Bei der Diskussion zu den Lösungsansätzen waren sich Experten und Publikum darin einig, dass sowohl auf deutscher als auch auf russischer Seite Handlungsbedarf besteht. Dr. Grotzky forderte als Beitrag zu einem besseren Russlandbild mehr individuelle Rechtsfreiheit in Russland und einen offeneren und besseren Zugang der Medien zu den Funktionsträgern.
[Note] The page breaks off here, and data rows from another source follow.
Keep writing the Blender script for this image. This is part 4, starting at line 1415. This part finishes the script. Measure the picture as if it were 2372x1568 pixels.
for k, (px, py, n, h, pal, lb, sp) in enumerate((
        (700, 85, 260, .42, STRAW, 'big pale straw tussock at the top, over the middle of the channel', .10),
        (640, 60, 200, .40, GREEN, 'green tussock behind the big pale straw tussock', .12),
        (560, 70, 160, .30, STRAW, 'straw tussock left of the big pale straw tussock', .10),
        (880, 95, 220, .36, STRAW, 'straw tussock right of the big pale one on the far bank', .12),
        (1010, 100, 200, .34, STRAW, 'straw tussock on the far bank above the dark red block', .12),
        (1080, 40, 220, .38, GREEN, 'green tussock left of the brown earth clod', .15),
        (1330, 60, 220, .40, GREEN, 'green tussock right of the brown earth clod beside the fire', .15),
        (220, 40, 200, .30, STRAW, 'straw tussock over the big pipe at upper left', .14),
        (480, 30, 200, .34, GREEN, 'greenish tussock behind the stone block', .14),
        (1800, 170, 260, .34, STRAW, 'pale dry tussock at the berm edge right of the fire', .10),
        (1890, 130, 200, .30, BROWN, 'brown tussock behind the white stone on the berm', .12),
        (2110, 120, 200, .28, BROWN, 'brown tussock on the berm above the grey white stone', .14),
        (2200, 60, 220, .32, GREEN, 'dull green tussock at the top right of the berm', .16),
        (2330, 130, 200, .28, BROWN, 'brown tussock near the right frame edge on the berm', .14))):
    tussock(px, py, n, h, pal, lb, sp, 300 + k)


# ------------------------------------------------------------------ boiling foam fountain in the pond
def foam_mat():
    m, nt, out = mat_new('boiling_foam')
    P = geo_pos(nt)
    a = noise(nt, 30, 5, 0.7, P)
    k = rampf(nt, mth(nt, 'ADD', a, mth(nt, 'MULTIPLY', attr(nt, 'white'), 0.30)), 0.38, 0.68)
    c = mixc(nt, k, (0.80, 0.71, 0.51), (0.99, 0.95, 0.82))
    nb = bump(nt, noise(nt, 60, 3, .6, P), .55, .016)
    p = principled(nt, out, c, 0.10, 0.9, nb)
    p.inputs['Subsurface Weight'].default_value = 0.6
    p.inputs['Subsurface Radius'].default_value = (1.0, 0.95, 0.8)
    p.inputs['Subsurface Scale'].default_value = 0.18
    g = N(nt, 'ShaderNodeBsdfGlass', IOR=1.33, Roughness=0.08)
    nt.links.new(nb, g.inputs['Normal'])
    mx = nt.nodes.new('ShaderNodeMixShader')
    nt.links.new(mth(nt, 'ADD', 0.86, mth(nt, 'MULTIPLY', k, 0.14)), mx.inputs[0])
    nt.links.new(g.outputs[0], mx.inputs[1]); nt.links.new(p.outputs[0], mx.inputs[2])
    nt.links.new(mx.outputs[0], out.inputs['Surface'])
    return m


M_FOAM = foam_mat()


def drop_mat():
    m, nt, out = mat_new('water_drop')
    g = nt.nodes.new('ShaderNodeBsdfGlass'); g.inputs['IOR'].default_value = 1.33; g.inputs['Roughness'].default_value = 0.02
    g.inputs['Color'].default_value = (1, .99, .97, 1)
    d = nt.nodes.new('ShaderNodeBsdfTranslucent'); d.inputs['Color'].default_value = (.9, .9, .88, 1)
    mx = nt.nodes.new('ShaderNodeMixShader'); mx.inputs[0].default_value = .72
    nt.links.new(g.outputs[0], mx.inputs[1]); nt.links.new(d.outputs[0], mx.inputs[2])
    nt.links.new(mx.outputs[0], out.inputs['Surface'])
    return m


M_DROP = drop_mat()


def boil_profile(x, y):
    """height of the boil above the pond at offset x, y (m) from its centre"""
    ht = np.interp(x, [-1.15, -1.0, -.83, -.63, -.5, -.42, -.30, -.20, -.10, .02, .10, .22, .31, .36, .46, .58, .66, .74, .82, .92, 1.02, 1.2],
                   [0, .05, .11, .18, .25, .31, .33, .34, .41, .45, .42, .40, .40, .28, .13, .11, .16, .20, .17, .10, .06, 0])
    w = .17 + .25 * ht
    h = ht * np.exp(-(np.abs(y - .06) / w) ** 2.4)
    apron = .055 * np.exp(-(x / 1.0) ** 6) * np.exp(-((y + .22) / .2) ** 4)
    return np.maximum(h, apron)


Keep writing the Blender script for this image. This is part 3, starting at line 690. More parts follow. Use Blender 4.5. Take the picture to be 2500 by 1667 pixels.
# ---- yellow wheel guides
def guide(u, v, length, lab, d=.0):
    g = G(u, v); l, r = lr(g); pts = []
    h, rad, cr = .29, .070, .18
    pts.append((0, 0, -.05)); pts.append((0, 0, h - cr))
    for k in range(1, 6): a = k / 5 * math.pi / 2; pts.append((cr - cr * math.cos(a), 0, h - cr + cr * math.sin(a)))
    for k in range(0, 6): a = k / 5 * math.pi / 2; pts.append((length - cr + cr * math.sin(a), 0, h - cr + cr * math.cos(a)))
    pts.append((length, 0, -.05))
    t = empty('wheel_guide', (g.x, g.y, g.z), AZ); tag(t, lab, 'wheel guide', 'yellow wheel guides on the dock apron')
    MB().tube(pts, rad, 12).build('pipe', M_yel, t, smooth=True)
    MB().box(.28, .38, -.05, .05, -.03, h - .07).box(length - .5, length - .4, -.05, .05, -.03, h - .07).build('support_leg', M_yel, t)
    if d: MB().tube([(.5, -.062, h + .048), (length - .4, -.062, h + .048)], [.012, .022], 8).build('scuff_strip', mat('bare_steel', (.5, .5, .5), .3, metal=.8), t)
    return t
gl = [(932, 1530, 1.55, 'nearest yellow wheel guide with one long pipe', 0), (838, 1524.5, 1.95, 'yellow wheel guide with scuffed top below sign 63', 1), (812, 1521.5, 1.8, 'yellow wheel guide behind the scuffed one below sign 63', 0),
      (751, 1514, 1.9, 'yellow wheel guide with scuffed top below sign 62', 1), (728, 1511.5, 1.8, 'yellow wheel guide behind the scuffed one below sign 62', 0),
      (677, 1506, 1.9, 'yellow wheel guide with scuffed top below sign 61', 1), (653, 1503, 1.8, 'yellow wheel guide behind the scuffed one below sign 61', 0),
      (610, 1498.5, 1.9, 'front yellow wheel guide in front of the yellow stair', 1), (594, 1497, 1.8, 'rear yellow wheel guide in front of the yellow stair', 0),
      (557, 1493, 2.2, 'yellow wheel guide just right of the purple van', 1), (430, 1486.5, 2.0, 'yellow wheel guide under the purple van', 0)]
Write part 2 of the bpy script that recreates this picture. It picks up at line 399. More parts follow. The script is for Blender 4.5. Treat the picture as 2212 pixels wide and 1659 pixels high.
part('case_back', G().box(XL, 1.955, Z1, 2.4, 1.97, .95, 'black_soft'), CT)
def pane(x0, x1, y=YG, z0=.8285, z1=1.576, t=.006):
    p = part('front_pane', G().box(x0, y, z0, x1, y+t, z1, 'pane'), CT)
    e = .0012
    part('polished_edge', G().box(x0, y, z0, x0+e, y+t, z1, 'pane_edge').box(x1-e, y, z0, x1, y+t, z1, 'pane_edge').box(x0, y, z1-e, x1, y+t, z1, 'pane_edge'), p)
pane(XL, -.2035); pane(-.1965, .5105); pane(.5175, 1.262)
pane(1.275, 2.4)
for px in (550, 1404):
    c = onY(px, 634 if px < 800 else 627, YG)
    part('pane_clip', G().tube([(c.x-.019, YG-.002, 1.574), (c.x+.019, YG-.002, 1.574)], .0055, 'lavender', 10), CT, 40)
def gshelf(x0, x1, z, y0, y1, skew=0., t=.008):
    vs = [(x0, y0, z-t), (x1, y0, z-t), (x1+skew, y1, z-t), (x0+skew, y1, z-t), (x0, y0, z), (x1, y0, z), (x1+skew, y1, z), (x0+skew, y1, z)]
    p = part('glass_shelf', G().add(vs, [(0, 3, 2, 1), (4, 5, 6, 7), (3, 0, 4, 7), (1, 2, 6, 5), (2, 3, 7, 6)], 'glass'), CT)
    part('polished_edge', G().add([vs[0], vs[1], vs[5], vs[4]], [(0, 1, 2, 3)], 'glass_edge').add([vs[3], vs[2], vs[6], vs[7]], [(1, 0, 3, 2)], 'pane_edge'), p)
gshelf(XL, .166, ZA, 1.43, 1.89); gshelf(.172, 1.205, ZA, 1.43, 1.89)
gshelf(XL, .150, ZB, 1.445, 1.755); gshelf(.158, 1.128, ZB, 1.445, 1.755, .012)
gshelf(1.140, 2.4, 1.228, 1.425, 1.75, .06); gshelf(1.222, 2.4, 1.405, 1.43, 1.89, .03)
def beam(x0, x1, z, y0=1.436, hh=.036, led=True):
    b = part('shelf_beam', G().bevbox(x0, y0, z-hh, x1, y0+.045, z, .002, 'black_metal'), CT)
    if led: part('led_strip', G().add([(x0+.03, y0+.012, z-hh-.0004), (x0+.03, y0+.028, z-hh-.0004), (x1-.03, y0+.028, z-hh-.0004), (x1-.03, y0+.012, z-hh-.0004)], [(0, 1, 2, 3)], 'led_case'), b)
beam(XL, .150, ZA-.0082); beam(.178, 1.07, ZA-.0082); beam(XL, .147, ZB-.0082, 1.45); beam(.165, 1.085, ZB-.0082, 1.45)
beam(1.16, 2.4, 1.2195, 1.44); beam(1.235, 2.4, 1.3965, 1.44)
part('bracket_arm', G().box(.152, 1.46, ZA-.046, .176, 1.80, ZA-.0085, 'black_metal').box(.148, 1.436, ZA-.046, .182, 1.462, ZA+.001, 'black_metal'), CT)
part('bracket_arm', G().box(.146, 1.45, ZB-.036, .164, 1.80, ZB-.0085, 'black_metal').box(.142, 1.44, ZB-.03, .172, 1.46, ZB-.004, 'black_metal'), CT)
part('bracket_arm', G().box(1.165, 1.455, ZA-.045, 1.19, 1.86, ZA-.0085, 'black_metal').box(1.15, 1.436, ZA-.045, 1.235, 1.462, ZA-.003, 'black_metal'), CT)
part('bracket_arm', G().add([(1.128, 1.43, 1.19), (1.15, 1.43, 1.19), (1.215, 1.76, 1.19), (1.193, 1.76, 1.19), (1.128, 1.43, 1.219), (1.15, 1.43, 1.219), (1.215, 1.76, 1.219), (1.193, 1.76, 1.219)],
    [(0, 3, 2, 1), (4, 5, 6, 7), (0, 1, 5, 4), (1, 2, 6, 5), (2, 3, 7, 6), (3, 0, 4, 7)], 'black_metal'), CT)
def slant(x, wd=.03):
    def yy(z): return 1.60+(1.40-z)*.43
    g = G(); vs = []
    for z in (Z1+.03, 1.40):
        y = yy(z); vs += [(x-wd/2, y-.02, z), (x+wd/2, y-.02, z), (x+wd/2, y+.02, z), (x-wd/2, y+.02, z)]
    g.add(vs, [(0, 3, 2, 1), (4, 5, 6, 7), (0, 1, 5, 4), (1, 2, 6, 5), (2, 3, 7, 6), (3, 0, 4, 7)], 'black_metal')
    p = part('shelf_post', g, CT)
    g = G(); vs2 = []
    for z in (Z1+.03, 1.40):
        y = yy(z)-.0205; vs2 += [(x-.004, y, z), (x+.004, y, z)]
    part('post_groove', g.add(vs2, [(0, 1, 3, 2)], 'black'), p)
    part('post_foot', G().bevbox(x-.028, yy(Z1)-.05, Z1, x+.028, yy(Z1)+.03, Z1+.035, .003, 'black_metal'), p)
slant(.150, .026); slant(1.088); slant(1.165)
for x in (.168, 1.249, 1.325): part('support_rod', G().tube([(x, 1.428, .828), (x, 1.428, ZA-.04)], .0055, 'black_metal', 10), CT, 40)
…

V.l.n.r.: Dr. Johannes Grotzky, Hörfunkdirektor des Bayerischen Rundfunks und ehemaliger ARD-Korrespondent in Moskau, Moderator Oleg Zinkovski, Dr. Vladislav Belov, Direktor des Zentrums für Deutschlandforschungen am Europa-Institut der Russischen Akademie der Wissenschaften, Andreas Förster, Go East Generationen e.V., Marita Müller, Petersburger Dialog e.V., Dr. Henning Löwis of Menar, Journalist, und Sergej Sumlenny, Deutschlandkorrespondent der russischen Mediaholding Expert.  Foto: Russland HEUTE

Dr. Belov sprach sich dafür aus, endlich die Visafreiheit einzuführen. Wenn die EU und Deutschland an einem echten Wertetransfer interessiert seien, hätten sie, so Belov, längst die Visapflicht abgeschafft. Sumlenny stimmte dem zu und sagte, dass Visafreiheit Ängste nehmen und zu einem allgemeinen Aggressionsabbau führen könnte.

Die Medien, so war der allgemeine Konsens, sollten sich ihre kritische Distanz bewahren, aber differenzierter, mannigfaltiger und vielschichtiger

berichten. Die russischen Regionen müssten, so von Löwis, viel öfter zu Wort kommen. Die gegenwärtige Moskau-Zentrierung würde das Russlandbild verzerren. Es mangele nicht an positiven Themen. Sendezeit und Programmacher würden einer ausgewogeneren Berichterstattung gelegentlich im Wege stehen. Der russischen Seite wurde empfohlen, mehr Pressereisen für Journalisten, die Russland noch nicht kennen, zu initiieren.

Organisatoren der Veranstaltung waren der Verein Go East Generationen, ein Zusammenschluss von in Deutschland lebenden Absolventen russischer und sowjetischer Hochschulen, der Petersburger Dialog sowie das Russische Haus der Wissenschaft und Kultur in Berlin. Moderiert wurde die Diskussion von Oleg Zinkovski, Leiter der russischen Hörfunkredaktion beim Rundfunk Berlin Brandenburg.